WORK TO COMPLETE: Will you quote precisely the lines that run from the top of the material below to the line containing "return tag(o, label, cat, group)", both ends included?

- - -

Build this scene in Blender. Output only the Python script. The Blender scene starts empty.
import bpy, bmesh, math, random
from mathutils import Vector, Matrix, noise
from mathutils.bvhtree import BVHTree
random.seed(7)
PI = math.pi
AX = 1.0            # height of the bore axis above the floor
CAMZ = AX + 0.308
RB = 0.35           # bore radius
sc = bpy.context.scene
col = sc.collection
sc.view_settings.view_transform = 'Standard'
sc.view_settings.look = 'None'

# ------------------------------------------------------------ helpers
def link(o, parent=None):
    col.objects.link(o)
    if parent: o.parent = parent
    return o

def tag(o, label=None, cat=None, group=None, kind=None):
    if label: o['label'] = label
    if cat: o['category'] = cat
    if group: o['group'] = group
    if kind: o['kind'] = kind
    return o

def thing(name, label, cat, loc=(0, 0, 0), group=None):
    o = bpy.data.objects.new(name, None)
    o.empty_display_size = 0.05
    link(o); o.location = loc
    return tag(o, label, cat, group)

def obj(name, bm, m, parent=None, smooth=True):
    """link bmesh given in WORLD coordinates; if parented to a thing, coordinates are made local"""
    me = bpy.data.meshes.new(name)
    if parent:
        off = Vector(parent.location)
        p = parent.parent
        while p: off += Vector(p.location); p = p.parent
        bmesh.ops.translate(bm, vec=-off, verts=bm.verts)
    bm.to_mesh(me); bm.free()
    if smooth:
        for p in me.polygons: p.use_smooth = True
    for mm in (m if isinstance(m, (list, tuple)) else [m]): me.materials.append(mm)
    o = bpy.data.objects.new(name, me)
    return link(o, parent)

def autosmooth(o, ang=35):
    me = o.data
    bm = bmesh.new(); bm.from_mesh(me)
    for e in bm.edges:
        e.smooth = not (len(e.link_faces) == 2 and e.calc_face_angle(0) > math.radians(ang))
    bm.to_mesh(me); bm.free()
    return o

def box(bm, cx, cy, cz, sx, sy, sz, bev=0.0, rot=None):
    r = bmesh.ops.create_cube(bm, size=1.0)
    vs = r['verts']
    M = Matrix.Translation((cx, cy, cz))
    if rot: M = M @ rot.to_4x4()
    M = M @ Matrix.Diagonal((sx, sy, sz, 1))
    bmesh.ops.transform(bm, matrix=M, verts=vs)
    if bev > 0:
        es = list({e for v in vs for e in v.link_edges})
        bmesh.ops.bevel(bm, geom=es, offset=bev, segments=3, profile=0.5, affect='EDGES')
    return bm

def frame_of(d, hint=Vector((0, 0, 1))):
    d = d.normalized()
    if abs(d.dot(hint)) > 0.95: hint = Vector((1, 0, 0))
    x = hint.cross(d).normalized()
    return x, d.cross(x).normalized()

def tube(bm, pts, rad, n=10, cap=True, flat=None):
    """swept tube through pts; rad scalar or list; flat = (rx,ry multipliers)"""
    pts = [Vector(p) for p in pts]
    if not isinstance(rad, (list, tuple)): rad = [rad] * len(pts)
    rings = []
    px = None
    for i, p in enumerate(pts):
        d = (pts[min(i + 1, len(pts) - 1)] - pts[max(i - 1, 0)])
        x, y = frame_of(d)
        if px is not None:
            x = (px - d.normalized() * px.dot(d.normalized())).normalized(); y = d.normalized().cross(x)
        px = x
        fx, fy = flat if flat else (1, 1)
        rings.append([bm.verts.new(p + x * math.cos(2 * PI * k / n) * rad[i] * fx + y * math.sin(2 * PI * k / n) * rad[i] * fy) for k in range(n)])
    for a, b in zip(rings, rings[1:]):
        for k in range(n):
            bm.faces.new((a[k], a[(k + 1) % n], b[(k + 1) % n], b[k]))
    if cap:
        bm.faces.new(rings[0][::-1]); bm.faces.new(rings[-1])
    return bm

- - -

SOLUTION FOR THIS EXERCISE:
Build this scene in Blender. Output only the Python script. The Blender scene starts empty.
import bpy, bmesh, math, random
from mathutils import Vector, Matrix, noise
from mathutils.bvhtree import BVHTree
random.seed(7)
PI = math.pi
AX = 1.0            # height of the bore axis above the floor
CAMZ = AX + 0.308
RB = 0.35           # bore radius
sc = bpy.context.scene
col = sc.collection
sc.view_settings.view_transform = 'Standard'
sc.view_settings.look = 'None'

# ------------------------------------------------------------ helpers
def link(o, parent=None):
    col.objects.link(o)
    if parent: o.parent = parent
    return o

def tag(o, label=None, cat=None, group=None, kind=None):
    if label: o['label'] = label
    if cat: o['category'] = cat
    if group: o['group'] = group
    if kind: o['kind'] = kind
    return o

def thing(name, label, cat, loc=(0, 0, 0), group=None):
    o = bpy.data.objects.new(name, None)
    o.empty_display_size = 0.05
    link(o); o.location = loc
    return tag(o, label, cat, group)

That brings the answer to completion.